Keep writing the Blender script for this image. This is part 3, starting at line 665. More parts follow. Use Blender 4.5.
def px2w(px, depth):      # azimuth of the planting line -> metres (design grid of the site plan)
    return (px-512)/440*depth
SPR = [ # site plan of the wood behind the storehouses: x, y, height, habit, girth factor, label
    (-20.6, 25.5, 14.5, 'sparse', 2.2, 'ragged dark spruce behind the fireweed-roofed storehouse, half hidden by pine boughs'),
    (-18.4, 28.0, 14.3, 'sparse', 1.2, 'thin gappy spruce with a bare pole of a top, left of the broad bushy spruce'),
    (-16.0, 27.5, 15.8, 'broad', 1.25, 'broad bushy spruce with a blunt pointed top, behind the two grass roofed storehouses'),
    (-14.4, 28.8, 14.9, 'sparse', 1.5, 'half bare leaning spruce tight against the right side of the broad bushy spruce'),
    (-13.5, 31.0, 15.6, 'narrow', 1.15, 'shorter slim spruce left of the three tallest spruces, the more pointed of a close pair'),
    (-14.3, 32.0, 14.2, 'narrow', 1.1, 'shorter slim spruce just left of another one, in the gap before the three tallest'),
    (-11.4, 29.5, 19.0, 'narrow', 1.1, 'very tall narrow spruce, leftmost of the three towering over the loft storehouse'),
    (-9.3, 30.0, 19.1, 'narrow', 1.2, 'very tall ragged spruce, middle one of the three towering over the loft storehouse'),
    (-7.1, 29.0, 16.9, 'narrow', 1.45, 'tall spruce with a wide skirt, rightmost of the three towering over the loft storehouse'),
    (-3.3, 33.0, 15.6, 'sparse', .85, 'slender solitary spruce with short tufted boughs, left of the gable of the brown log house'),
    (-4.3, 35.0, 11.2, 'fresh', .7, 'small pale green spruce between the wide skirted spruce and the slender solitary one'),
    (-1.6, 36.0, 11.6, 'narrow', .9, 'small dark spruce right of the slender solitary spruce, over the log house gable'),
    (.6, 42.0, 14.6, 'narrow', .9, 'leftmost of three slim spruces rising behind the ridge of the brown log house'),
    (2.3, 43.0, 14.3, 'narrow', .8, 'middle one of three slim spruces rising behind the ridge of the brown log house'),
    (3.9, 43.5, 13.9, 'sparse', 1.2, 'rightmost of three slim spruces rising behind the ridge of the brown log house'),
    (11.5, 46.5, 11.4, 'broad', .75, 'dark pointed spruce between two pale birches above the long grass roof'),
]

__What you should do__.
Go back to the listing above and please repeat it exactly.

__The reply__.
Keep writing the Blender script for this image. This is part 3, starting at line 665. More parts follow. Use Blender 4.5.
def px2w(px, depth):      # azimuth of the planting line -> metres (design grid of the site plan)
    return (px-512)/440*depth
SPR = [ # site plan of the wood behind the storehouses: x, y, height, habit, girth factor, label
    (-20.6, 25.5, 14.5, 'sparse', 2.2, 'ragged dark spruce behind the fireweed-roofed storehouse, half hidden by pine boughs'),
    (-18.4, 28.0, 14.3, 'sparse', 1.2, 'thin gappy spruce with a bare pole of a top, left of the broad bushy spruce'),
    (-16.0, 27.5, 15.8, 'broad', 1.25, 'broad bushy spruce with a blunt pointed top, behind the two grass roofed storehouses'),
    (-14.4, 28.8, 14.9, 'sparse', 1.5, 'half bare leaning spruce tight against the right side of the broad bushy spruce'),
    (-13.5, 31.0, 15.6, 'narrow', 1.15, 'shorter slim spruce left of the three tallest spruces, the more pointed of a close pair'),
    (-14.3, 32.0, 14.2, 'narrow', 1.1, 'shorter slim spruce just left of another one, in the gap before the three tallest'),
    (-11.4, 29.5, 19.0, 'narrow', 1.1, 'very tall narrow spruce, leftmost of the three towering over the loft storehouse'),
    (-9.3, 30.0, 19.1, 'narrow', 1.2, 'very tall ragged spruce, middle one of the three towering over the loft storehouse'),
    (-7.1, 29.0, 16.9, 'narrow', 1.45, 'tall spruce with a wide skirt, rightmost of the three towering over the loft storehouse'),
    (-3.3, 33.0, 15.6, 'sparse', .85, 'slender solitary spruce with short tufted boughs, left of the gable of the brown log house'),
    (-4.3, 35.0, 11.2, 'fresh', .7, 'small pale green spruce between the wide skirted spruce and the slender solitary one'),
    (-1.6, 36.0, 11.6, 'narrow', .9, 'small dark spruce right of the slender solitary spruce, over the log house gable'),
    (.6, 42.0, 14.6, 'narrow', .9, 'leftmost of three slim spruces rising behind the ridge of the brown log house'),
    (2.3, 43.0, 14.3, 'narrow', .8, 'middle one of three slim spruces rising behind the ridge of the brown log house'),
    (3.9, 43.5, 13.9, 'sparse', 1.2, 'rightmost of three slim spruces rising behind the ridge of the brown log house'),
    (11.5, 46.5, 11.4, 'broad', .75, 'dark pointed spruce between two pale birches above the long grass roof'),
]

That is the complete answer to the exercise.